= Recorded information =
┄┄┄┄┄┄┄┄┄┄

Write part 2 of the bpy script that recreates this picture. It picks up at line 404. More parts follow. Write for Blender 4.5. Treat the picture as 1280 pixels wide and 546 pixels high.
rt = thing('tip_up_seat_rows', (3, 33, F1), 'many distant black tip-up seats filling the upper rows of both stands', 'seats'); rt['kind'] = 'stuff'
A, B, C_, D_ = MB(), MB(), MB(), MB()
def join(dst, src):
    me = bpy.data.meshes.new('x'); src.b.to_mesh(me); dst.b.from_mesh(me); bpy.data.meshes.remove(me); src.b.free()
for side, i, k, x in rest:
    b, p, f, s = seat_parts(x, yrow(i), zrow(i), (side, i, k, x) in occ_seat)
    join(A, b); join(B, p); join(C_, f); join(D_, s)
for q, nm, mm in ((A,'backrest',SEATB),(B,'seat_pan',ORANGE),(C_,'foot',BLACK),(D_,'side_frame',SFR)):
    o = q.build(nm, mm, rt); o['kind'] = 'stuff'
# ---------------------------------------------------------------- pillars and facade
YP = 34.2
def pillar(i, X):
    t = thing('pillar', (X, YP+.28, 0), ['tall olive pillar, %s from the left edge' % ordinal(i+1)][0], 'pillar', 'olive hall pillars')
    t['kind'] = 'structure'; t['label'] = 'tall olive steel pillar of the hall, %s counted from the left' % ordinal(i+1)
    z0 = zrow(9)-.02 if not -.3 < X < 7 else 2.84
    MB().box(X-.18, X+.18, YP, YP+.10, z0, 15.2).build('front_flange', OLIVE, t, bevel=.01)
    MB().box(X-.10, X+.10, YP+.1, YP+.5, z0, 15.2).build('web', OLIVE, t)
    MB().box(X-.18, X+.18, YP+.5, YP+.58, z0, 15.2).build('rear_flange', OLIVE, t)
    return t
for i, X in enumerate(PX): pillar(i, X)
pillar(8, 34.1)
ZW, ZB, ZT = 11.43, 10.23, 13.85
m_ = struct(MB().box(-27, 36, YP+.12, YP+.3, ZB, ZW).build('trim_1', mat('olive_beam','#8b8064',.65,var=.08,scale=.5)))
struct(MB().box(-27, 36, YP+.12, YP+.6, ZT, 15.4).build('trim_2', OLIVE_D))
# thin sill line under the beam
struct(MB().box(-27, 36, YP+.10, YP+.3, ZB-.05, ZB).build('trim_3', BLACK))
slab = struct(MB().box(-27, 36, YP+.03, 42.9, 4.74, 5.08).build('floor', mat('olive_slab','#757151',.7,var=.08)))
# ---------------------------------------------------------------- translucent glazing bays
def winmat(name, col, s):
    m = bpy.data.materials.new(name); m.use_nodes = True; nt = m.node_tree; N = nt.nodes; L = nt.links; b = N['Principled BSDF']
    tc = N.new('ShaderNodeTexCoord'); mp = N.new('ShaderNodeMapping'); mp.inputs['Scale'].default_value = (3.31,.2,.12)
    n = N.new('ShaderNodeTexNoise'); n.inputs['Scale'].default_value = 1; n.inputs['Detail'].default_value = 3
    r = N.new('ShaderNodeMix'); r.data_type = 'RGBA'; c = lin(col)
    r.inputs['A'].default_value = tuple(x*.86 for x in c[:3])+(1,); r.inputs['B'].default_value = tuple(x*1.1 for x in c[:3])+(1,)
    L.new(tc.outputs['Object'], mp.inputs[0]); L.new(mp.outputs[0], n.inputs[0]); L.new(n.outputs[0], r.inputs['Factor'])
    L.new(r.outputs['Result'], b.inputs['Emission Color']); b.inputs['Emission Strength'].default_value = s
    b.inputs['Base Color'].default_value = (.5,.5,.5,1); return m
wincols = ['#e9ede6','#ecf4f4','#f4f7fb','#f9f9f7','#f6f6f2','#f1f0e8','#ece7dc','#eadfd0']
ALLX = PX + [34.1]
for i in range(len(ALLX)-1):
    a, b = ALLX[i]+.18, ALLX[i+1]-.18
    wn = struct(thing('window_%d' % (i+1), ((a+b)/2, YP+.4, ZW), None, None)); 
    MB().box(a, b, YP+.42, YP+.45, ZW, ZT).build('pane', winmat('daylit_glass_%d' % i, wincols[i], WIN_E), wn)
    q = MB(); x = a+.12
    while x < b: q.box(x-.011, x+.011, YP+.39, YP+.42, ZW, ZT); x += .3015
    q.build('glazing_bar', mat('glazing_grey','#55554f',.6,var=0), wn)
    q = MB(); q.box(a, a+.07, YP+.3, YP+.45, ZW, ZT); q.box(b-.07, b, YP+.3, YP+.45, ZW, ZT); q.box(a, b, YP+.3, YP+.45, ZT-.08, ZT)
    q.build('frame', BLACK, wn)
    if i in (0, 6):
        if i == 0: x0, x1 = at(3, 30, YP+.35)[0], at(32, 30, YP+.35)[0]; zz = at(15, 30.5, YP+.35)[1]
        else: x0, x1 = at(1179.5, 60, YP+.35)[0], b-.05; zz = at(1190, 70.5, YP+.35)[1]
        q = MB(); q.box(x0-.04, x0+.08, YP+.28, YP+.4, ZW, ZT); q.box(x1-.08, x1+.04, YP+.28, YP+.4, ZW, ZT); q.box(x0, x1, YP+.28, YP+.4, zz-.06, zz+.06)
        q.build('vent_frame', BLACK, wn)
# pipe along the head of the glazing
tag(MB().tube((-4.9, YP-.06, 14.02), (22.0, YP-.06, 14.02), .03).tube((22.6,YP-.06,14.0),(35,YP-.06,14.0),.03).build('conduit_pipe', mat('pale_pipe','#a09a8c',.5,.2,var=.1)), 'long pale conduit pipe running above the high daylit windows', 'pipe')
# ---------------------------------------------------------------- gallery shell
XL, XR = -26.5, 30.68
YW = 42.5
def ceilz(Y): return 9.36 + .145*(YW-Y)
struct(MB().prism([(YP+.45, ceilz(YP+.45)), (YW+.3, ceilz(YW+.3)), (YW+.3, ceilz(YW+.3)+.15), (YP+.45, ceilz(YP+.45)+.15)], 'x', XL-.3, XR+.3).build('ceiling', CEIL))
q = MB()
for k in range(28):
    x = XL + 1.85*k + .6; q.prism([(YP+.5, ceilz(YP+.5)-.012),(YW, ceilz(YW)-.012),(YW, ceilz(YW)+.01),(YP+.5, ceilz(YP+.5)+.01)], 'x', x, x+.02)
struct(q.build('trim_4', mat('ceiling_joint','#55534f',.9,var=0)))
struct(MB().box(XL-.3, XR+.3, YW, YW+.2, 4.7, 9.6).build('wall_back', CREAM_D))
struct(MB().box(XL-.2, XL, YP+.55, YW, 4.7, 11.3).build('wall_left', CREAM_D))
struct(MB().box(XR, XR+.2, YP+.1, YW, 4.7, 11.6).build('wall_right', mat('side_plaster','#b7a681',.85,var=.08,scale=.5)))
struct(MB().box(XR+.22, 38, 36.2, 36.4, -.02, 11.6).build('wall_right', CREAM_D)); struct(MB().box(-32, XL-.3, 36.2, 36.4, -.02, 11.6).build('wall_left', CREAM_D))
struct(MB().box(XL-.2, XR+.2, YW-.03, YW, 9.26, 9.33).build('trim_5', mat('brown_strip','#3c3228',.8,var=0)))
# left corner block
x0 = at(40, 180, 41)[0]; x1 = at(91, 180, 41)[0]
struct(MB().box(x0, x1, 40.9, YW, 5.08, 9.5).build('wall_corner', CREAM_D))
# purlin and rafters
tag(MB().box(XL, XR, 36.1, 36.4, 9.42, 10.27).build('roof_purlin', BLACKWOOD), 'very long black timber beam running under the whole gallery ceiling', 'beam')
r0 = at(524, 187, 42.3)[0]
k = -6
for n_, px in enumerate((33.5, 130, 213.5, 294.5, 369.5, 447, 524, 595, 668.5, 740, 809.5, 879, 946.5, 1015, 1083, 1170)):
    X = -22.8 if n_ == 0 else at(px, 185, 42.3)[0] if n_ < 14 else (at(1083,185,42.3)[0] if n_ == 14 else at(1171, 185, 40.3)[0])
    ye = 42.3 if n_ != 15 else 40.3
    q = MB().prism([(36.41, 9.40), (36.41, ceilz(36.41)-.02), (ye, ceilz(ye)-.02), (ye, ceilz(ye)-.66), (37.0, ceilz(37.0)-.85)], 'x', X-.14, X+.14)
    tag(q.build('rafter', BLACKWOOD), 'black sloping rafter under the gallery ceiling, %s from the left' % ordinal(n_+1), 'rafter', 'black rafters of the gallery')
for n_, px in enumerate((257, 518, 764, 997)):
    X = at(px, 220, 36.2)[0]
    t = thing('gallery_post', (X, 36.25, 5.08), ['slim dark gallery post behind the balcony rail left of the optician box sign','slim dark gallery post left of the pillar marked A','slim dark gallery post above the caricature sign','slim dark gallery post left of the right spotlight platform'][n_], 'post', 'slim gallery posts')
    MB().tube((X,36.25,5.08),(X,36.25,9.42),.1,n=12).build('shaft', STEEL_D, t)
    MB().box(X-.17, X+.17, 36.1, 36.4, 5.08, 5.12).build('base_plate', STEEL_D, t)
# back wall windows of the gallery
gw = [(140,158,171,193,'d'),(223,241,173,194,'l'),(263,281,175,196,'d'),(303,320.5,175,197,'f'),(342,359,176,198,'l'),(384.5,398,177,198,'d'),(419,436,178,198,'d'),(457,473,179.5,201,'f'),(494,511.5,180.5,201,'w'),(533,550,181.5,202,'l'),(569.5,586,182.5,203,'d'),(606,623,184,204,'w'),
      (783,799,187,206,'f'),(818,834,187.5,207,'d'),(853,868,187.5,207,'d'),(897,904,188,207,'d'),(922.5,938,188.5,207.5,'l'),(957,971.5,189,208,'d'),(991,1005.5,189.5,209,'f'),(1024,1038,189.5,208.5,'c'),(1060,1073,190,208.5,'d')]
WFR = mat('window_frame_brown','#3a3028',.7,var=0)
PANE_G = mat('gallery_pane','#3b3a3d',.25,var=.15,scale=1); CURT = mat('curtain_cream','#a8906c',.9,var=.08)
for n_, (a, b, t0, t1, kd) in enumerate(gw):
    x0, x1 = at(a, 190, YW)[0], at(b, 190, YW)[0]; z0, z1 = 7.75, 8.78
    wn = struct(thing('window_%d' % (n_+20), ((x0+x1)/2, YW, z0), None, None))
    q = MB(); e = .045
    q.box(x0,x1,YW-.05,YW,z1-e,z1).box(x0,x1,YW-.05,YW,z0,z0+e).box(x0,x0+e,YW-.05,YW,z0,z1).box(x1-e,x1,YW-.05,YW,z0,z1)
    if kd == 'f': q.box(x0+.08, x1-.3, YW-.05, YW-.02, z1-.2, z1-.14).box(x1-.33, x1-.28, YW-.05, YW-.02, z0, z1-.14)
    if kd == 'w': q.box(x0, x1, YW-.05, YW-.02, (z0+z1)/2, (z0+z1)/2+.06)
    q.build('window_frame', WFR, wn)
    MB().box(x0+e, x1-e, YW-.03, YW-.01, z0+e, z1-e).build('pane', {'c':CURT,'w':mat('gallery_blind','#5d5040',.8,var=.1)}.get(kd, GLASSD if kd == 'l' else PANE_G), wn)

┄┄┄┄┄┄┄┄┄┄

Quote only the lines running from the line that holds "-.02, 11.6).build('wall_left', CREAM_D))" to the line that holds "x0 = at(40, 180, 41)[0];", both ends included.

struct(MB().box(XR+.22, 38, 36.2, 36.4, -.02, 11.6).build('wall_right', CREAM_D)); struct(MB().box(-32, XL-.3, 36.2, 36.4, -.02, 11.6).build('wall_left', CREAM_D))
struct(MB().box(XL-.2, XR+.2, YW-.03, YW, 9.26, 9.33).build('trim_5', mat('brown_strip','#3c3228',.8,var=0)))
# left corner block
x0 = at(40, 180, 41)[0]; x1 = at(91, 180, 41)[0]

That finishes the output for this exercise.